I went to a presentation a while ago by a friend who is - to my mind at least - a little too interested in right-libertarianism; here, one wants to paraphrase Linda Smith and say if not the oxygen of oxygen, at least the oxygen of academic respectability; a fellow attendee described right-libertarians as the gift that just keeps giving, which I think expresses just the right amount of scorn. Anyway, the friend argues - fairly convincingly to my mind, but that's not really the point - that right-libertarians need the first property-owners to have been individuals for their claims about individual rights to follow, and that all the evidence from anthropology indicates that that's not the case: actually, the first property-owners were almost certainly collectives of various sorts, who then passed over their property to individuals later on.

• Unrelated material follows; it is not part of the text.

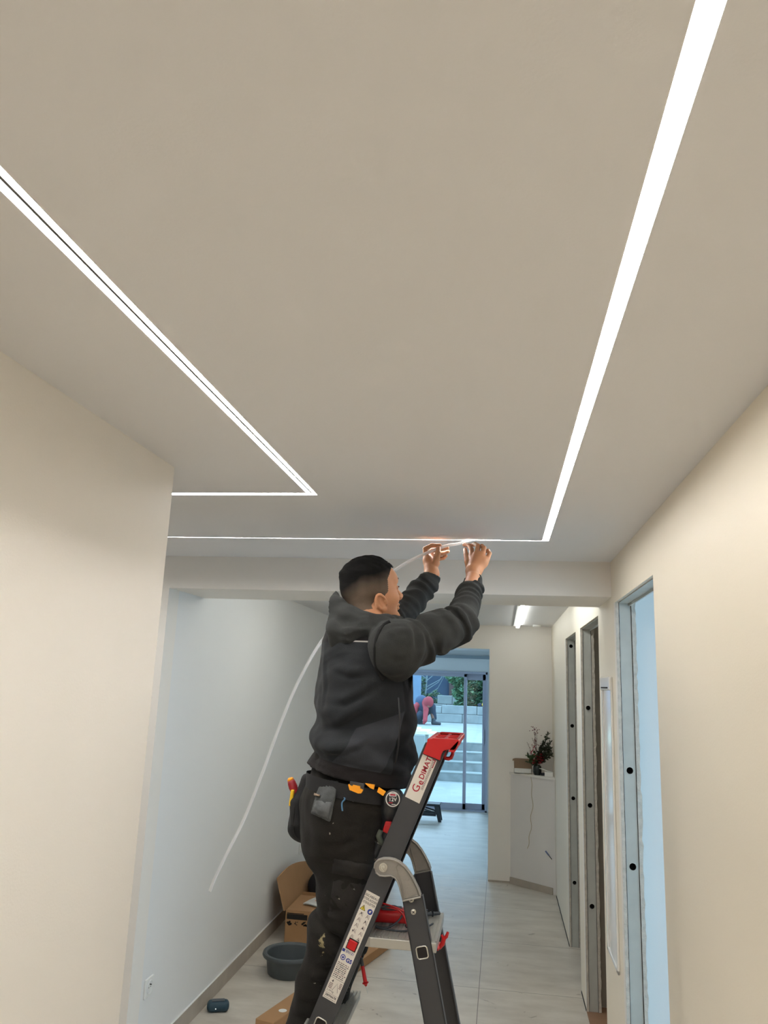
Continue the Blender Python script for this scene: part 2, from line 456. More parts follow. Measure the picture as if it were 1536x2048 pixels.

What's interesting about this is that this was well-known to, say, the Scottish Enlightenment, as was pointed out during the presentation, begging the question of how that richer, more humane, understanding of how we go about political philosophy in particular has disappeared. What presumably structural forces have caused us to forget that sort of knowledge? Bernard Williams had a view about this, contrasting the "intense moralism of much American political and indeed legal theory" with what he thought was its predictable counterpart, a concentration in American political science on "the coordination of private or group interests": "a Manichean dualism of soul and body, high-mindedness and the pork barrel... [where]... the existence of each explains how anyone could have accepted the other". He goes on to contrast that combination of piety and sordidness with a view in which conflict is central but contained; where what a political decision announces is not that someone is wrong, but "that they have lost", where of course that implies acceptance of some rules under which they lose.
Predictably, I find that view congenial, if wrong in its reading of Rawls. Whether it's generalizable I'm not sure. I tend to think so, although I've no real evidence to base that claim on. It seems to me that just as idealism lives under the shadow of Tamanay Hall and vice versa, the colonization of the social sciences in general by various forms of physics envy, with economics typically in the vanguard of this assault, will similarly generate attempts in philosophy to both distance oneself from and approximate those degrees of precision through abstraction. If that's true though, then it could well be the driving force explaining philosophers' apparent comparative failure at the grant stage and the general hostility of both humanists and social scientists to philosophers: social scientists because after all, philosophers end up behaving like their poor cousins, faffing about ineffectually with third-hand pieces of maths and no real sense of life as lived, and humanists because, really, they'd like them to be talking about actual people. Rudeness doesn't come into it: it's that they're not doing what they're supposed to be doing; illuminating, through careful conceptual analysis, the conditions of life as we have to live it without in doing so destroying the possibility of it. Eh; of course, that's over-general and, more, unkind, bitter. There'll always be exceptions; what's important though, is whether they are exceptions.